Exercise aim: Write out every entry exactly as it stands.

Record set:
>>
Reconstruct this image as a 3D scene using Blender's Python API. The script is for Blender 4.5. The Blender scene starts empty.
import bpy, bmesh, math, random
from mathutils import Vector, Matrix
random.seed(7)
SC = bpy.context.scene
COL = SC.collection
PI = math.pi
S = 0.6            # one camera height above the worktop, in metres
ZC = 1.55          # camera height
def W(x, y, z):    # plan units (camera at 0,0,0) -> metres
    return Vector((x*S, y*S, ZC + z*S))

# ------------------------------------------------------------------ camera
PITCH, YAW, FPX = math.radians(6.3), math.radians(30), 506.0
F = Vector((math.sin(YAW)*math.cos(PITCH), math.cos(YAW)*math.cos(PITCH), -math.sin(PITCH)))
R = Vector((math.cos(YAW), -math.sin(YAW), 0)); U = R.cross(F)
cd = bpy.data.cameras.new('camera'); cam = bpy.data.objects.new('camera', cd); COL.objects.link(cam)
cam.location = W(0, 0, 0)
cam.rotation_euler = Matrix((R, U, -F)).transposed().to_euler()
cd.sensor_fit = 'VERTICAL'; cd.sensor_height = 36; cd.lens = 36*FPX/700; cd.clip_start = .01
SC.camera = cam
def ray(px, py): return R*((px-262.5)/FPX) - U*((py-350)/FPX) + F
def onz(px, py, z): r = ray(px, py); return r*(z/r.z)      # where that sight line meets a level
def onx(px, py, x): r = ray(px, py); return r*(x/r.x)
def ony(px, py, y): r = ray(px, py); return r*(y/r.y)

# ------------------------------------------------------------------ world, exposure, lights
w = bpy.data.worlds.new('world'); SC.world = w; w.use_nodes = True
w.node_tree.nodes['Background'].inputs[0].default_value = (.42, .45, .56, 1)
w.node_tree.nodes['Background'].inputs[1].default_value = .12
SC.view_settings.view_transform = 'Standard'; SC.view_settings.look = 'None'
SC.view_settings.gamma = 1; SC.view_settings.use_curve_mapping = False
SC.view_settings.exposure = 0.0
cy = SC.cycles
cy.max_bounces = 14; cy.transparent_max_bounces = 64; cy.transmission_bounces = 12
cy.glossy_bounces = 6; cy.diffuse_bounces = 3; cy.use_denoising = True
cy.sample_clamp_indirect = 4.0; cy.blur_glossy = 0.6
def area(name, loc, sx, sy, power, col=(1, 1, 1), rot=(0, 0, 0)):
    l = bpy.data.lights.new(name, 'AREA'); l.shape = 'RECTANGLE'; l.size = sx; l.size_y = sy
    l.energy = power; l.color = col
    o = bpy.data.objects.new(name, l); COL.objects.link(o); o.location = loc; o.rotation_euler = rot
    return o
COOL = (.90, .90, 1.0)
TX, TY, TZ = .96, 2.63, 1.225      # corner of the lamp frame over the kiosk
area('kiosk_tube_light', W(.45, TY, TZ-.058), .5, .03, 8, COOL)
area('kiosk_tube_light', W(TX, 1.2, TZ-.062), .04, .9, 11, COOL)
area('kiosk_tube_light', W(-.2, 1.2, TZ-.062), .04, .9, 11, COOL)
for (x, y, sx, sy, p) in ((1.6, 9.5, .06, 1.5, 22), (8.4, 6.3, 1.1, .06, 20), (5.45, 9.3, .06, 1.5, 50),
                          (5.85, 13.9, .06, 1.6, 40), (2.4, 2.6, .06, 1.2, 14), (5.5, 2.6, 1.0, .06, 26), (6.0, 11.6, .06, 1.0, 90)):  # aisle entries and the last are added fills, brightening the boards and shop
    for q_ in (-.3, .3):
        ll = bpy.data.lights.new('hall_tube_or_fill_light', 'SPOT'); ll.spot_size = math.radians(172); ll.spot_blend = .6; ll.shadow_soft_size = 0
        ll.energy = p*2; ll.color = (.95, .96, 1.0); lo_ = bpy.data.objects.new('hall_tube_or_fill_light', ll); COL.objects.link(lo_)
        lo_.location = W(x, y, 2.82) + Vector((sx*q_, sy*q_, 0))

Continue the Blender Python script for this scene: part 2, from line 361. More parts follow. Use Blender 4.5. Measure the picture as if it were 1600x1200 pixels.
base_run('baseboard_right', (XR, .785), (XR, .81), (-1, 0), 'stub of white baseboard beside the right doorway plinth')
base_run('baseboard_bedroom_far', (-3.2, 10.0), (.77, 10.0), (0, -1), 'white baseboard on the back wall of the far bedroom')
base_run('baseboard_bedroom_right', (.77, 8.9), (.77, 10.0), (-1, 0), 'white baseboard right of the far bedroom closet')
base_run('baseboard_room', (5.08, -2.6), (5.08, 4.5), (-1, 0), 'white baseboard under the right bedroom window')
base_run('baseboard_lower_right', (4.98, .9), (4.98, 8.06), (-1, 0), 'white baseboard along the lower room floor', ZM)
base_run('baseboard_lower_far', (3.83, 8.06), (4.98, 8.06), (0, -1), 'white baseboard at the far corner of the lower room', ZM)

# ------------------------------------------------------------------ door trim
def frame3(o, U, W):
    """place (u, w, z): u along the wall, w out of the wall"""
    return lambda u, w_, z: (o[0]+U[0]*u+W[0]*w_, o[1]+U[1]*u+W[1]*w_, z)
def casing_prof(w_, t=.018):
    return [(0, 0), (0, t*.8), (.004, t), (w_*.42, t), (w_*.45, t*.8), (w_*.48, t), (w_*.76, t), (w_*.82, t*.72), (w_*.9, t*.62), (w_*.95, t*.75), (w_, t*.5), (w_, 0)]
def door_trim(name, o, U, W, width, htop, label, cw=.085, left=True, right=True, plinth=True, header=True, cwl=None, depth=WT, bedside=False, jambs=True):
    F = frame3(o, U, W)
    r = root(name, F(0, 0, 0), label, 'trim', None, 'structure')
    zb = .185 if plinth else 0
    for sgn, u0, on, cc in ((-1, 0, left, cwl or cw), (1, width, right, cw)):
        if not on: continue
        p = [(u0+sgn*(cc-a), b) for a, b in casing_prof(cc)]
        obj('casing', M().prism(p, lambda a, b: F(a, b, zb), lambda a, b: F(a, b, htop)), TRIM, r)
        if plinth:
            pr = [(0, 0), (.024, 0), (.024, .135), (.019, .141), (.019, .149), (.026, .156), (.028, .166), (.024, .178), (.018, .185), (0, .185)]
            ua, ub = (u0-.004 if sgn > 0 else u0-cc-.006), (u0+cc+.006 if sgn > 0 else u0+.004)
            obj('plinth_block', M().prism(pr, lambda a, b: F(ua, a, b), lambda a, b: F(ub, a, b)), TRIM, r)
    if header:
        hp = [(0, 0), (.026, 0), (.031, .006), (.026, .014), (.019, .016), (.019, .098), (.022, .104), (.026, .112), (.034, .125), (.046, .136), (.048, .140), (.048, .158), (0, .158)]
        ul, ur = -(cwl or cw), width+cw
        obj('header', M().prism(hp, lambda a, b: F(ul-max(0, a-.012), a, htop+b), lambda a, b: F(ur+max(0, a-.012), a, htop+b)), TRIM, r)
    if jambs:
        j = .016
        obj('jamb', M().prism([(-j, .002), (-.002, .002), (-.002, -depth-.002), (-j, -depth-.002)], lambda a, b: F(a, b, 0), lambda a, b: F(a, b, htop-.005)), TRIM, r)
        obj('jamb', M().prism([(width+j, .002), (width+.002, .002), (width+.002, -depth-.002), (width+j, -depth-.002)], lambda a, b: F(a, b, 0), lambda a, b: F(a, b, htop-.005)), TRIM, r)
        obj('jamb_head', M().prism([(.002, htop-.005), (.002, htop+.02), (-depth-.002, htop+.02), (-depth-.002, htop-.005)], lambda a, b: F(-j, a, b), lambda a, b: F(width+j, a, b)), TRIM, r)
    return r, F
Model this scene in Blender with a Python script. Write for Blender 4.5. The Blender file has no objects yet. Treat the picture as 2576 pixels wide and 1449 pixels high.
<<
Task response:
Reconstruct this image as a 3D scene using Blender's Python API. The script is for Blender 4.5. The Blender scene starts empty.
import bpy, bmesh, math, random
from mathutils import Vector, Matrix
random.seed(7)
SC = bpy.context.scene
COL = SC.collection
PI = math.pi
S = 0.6            # one camera height above the worktop, in metres
ZC = 1.55          # camera height
def W(x, y, z):    # plan units (camera at 0,0,0) -> metres
    return Vector((x*S, y*S, ZC + z*S))

# ------------------------------------------------------------------ camera
PITCH, YAW, FPX = math.radians(6.3), math.radians(30), 506.0
F = Vector((math.sin(YAW)*math.cos(PITCH), math.cos(YAW)*math.cos(PITCH), -math.sin(PITCH)))
R = Vector((math.cos(YAW), -math.sin(YAW), 0)); U = R.cross(F)
cd = bpy.data.cameras.new('camera'); cam = bpy.data.objects.new('camera', cd); COL.objects.link(cam)
cam.location = W(0, 0, 0)
cam.rotation_euler = Matrix((R, U, -F)).transposed().to_euler()
cd.sensor_fit = 'VERTICAL'; cd.sensor_height = 36; cd.lens = 36*FPX/700; cd.clip_start = .01
SC.camera = cam
def ray(px, py): return R*((px-262.5)/FPX) - U*((py-350)/FPX) + F
def onz(px, py, z): r = ray(px, py); return r*(z/r.z)      # where that sight line meets a level
def onx(px, py, x): r = ray(px, py); return r*(x/r.x)
def ony(px, py, y): r = ray(px, py); return r*(y/r.y)

# ------------------------------------------------------------------ world, exposure, lights
w = bpy.data.worlds.new('world'); SC.world = w; w.use_nodes = True
w.node_tree.nodes['Background'].inputs[0].default_value = (.42, .45, .56, 1)
w.node_tree.nodes['Background'].inputs[1].default_value = .12
SC.view_settings.view_transform = 'Standard'; SC.view_settings.look = 'None'
SC.view_settings.gamma = 1; SC.view_settings.use_curve_mapping = False
SC.view_settings.exposure = 0.0
cy = SC.cycles
cy.max_bounces = 14; cy.transparent_max_bounces = 64; cy.transmission_bounces = 12
cy.glossy_bounces = 6; cy.diffuse_bounces = 3; cy.use_denoising = True
cy.sample_clamp_indirect = 4.0; cy.blur_glossy = 0.6
def area(name, loc, sx, sy, power, col=(1, 1, 1), rot=(0, 0, 0)):
    l = bpy.data.lights.new(name, 'AREA'); l.shape = 'RECTANGLE'; l.size = sx; l.size_y = sy
    l.energy = power; l.color = col
    o = bpy.data.objects.new(name, l); COL.objects.link(o); o.location = loc; o.rotation_euler = rot
    return o
COOL = (.90, .90, 1.0)
TX, TY, TZ = .96, 2.63, 1.225      # corner of the lamp frame over the kiosk
area('kiosk_tube_light', W(.45, TY, TZ-.058), .5, .03, 8, COOL)
area('kiosk_tube_light', W(TX, 1.2, TZ-.062), .04, .9, 11, COOL)
area('kiosk_tube_light', W(-.2, 1.2, TZ-.062), .04, .9, 11, COOL)
for (x, y, sx, sy, p) in ((1.6, 9.5, .06, 1.5, 22), (8.4, 6.3, 1.1, .06, 20), (5.45, 9.3, .06, 1.5, 50),
                          (5.85, 13.9, .06, 1.6, 40), (2.4, 2.6, .06, 1.2, 14), (5.5, 2.6, 1.0, .06, 26), (6.0, 11.6, .06, 1.0, 90)):  # aisle entries and the last are added fills, brightening the boards and shop
    for q_ in (-.3, .3):
        ll = bpy.data.lights.new('hall_tube_or_fill_light', 'SPOT'); ll.spot_size = math.radians(172); ll.spot_blend = .6; ll.shadow_soft_size = 0
        ll.energy = p*2; ll.color = (.95, .96, 1.0); lo_ = bpy.data.objects.new('hall_tube_or_fill_light', ll); COL.objects.link(lo_)
        lo_.location = W(x, y, 2.82) + Vector((sx*q_, sy*q_, 0))

Continue the Blender Python script for this scene: part 2, from line 361. More parts follow. Use Blender 4.5. Measure the picture as if it were 1600x1200 pixels.
base_run('baseboard_right', (XR, .785), (XR, .81), (-1, 0), 'stub of white baseboard beside the right doorway plinth')
base_run('baseboard_bedroom_far', (-3.2, 10.0), (.77, 10.0), (0, -1), 'white baseboard on the back wall of the far bedroom')
base_run('baseboard_bedroom_right', (.77, 8.9), (.77, 10.0), (-1, 0), 'white baseboard right of the far bedroom closet')
base_run('baseboard_room', (5.08, -2.6), (5.08, 4.5), (-1, 0), 'white baseboard under the right bedroom window')
base_run('baseboard_lower_right', (4.98, .9), (4.98, 8.06), (-1, 0), 'white baseboard along the lower room floor', ZM)
base_run('baseboard_lower_far', (3.83, 8.06), (4.98, 8.06), (0, -1), 'white baseboard at the far corner of the lower room', ZM)

# ------------------------------------------------------------------ door trim
def frame3(o, U, W):
    """place (u, w, z): u along the wall, w out of the wall"""
    return lambda u, w_, z: (o[0]+U[0]*u+W[0]*w_, o[1]+U[1]*u+W[1]*w_, z)
def casing_prof(w_, t=.018):
    return [(0, 0), (0, t*.8), (.004, t), (w_*.42, t), (w_*.45, t*.8), (w_*.48, t), (w_*.76, t), (w_*.82, t*.72), (w_*.9, t*.62), (w_*.95, t*.75), (w_, t*.5), (w_, 0)]
def door_trim(name, o, U, W, width, htop, label, cw=.085, left=True, right=True, plinth=True, header=True, cwl=None, depth=WT, bedside=False, jambs=True):
    F = frame3(o, U, W)
    r = root(name, F(0, 0, 0), label, 'trim', None, 'structure')
    zb = .185 if plinth else 0
    for sgn, u0, on, cc in ((-1, 0, left, cwl or cw), (1, width, right, cw)):
        if not on: continue
        p = [(u0+sgn*(cc-a), b) for a, b in casing_prof(cc)]
        obj('casing', M().prism(p, lambda a, b: F(a, b, zb), lambda a, b: F(a, b, htop)), TRIM, r)
        if plinth:
            pr = [(0, 0), (.024, 0), (.024, .135), (.019, .141), (.019, .149), (.026, .156), (.028, .166), (.024, .178), (.018, .185), (0, .185)]
            ua, ub = (u0-.004 if sgn > 0 else u0-cc-.006), (u0+cc+.006 if sgn > 0 else u0+.004)
            obj('plinth_block', M().prism(pr, lambda a, b: F(ua, a, b), lambda a, b: F(ub, a, b)), TRIM, r)
    if header:
        hp = [(0, 0), (.026, 0), (.031, .006), (.026, .014), (.019, .016), (.019, .098), (.022, .104), (.026, .112), (.034, .125), (.046, .136), (.048, .140), (.048, .158), (0, .158)]
        ul, ur = -(cwl or cw), width+cw
        obj('header', M().prism(hp, lambda a, b: F(ul-max(0, a-.012), a, htop+b), lambda a, b: F(ur+max(0, a-.012), a, htop+b)), TRIM, r)
    if jambs:
        j = .016
        obj('jamb', M().prism([(-j, .002), (-.002, .002), (-.002, -depth-.002), (-j, -depth-.002)], lambda a, b: F(a, b, 0), lambda a, b: F(a, b, htop-.005)), TRIM, r)
        obj('jamb', M().prism([(width+j, .002), (width+.002, .002), (width+.002, -depth-.002), (width+j, -depth-.002)], lambda a, b: F(a, b, 0), lambda a, b: F(a, b, htop-.005)), TRIM, r)
        obj('jamb_head', M().prism([(.002, htop-.005), (.002, htop+.02), (-depth-.002, htop+.02), (-depth-.002, htop-.005)], lambda a, b: F(-j, a, b), lambda a, b: F(width+j, a, b)), TRIM, r)
    return r, F
Model this scene in Blender with a Python script. Write for Blender 4.5. The Blender file has no objects yet. Treat the picture as 2576 pixels wide and 1449 pixels high.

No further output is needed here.